Usually, the bones of this argument are something like:
- For a very long time, movies and video games didn’t exist.
- Then, movies did exist and video games didn’t. Movies became very popular, though they are sometimes criticized as a passive medium.
- Video games revealed new frontiers of interactivity in media, thereby solving the fatal flaw of movie watching.
C. Thi Nguyen, discoverer of the “stupid game” and archpriest of whatever it is I’m doing here, devotes the length of his book Games: Agency as Art (which came in the mail just before Flicker, and which I’m so excited to read) to defining the art form of games. He writes:
Games… are a distinct art form. They offer us access to a unique artistic horizon and a distinctive set of social goods.

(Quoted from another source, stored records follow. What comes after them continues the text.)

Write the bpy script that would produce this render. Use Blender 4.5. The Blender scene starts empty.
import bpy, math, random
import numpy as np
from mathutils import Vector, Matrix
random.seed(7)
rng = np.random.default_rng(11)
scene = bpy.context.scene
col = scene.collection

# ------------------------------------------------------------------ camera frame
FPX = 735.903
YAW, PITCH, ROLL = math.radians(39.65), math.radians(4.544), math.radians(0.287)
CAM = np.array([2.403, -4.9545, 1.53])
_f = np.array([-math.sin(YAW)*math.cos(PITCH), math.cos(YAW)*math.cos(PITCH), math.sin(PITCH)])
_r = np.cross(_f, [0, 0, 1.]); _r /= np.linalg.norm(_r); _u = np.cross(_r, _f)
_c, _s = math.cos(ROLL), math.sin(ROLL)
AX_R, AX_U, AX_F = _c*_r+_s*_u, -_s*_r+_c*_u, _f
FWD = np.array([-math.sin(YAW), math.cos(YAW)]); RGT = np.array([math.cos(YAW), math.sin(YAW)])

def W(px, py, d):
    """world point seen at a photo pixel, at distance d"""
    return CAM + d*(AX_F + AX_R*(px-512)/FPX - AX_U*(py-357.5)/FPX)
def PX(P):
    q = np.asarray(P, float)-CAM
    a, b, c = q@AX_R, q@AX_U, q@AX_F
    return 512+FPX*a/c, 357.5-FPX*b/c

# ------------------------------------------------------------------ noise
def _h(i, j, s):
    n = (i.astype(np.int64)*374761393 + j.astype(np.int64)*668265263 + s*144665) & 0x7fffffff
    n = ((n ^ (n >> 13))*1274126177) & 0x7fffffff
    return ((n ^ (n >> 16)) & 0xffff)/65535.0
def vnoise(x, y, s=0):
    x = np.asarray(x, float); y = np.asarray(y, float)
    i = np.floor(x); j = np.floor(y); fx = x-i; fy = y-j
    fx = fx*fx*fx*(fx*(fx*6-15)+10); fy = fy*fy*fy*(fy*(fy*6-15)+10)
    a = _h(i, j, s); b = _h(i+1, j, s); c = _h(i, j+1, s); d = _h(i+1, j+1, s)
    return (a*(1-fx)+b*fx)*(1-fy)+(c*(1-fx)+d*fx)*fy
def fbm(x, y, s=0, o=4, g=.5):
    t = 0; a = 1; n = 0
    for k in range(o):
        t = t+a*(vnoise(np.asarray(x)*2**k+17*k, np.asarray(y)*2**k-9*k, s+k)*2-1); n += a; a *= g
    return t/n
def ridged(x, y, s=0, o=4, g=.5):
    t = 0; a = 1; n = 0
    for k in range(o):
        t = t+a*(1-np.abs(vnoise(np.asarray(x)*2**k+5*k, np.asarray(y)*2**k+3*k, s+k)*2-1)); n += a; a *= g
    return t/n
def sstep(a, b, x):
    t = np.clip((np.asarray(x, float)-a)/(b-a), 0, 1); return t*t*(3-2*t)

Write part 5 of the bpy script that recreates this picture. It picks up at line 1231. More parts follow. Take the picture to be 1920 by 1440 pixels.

They are special as an art because they engage with human practicality — with our ability to decide and to do.
What irks me about the “movies will eventually become games” argument is that it assumes either that all art will converge into one perfected art form, or it denies that games are unique as a medium, instead supposing that they exist as some benign growth waiting to be reabsorbed into the body of other media.
Movies are new, but passive forms of engagement are not. Books, plays, operas, ballads, folk songs, water cooler conversations, murals, histories, oral tradition. Video games are new, but our ability to interfere with narratives is hardly new. At a campfire, you could always shout over the storyteller. Games in general are ancient.
Both forms need to exist. One emerges from our trust that other people have stories to tell, and that those stories are functionally or aesthetically useful; the other comes from our need for cognitive enrichment, for fun. Both inscribe some kind of information for posterity. Movies — and books, too, though in different specifics — write down narratives. C. Thi Nguyen argues that games inscribe mindsets, forms of agency, certain methods of engagement. His argument is really persuasive, from what all I’ve read so far.
Anyway, thank you letting me share my befuddlement with this problem. Not all art is either narrative or practical. A lot is neither. A lot is both. None would dominate the culture if they weren’t emerging naturally and, to some extent or another, necessesarily. Which makes it especially funny that, as far as I know, no interactive movie experiment (like Black Mirror: Bandersnatch) ever captured prolonged interest.